The IMF report also welcomed the formation of an expert tax commission to consider a broad range of options for tax reform. The fall in oil prices increases the urgency of mobilizing nonoil revenues to achieve the planned deficit reduction under the fiscal rule, while protecting important social and infrastructure programs. Reform objectives should include simplifying the existing tax structure, increasing progressivity, broadening the tax base, and facilitating private investment by ensuring international competitiveness. Large revenue gains can also be achieved by enhancing tax administration.

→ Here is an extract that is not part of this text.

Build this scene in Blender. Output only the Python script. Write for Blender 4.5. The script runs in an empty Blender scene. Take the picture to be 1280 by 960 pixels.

The report described a sound and stable financial sector, with high profitability and low exposure to oil financing. The authorities have made good progress on implementing the recommendations in the IMF’s 2012 Financial System Stability Assessment and are addressing risks from financial conglomerates operating in Central America. The IMF also supported measures to foster financial deepening and inclusion through the implementation of a movable property registry and financial education programs.
Fostering inclusive growth
The authorities’ structural reform agenda—highlighted in the national development plan—targets an inclusive environment to support sustainable growth. The plan includes measures to tackle the still elevated rates of inequality, youth unemployment, and informality and strengthens the social safety net for the poor. The ongoing peace process presents another opportunity to strengthen social cohesion, build institutions, and improve competitiveness.
The government has also launched an ambitious infrastructure investment program in partnership with private enterprises and financial institutions, and has been working vigorously to establish the supportive regulatory, fiscal, and financial environment. The first wave of projects has been successfully awarded and the program stands to shore up medium-term growth and encourage other private investment. With strong macroeconomic fundamentals, a good business environment, and the appetite of private partners to provide financing, Colombia is well placed to accomplish the infrastructure program.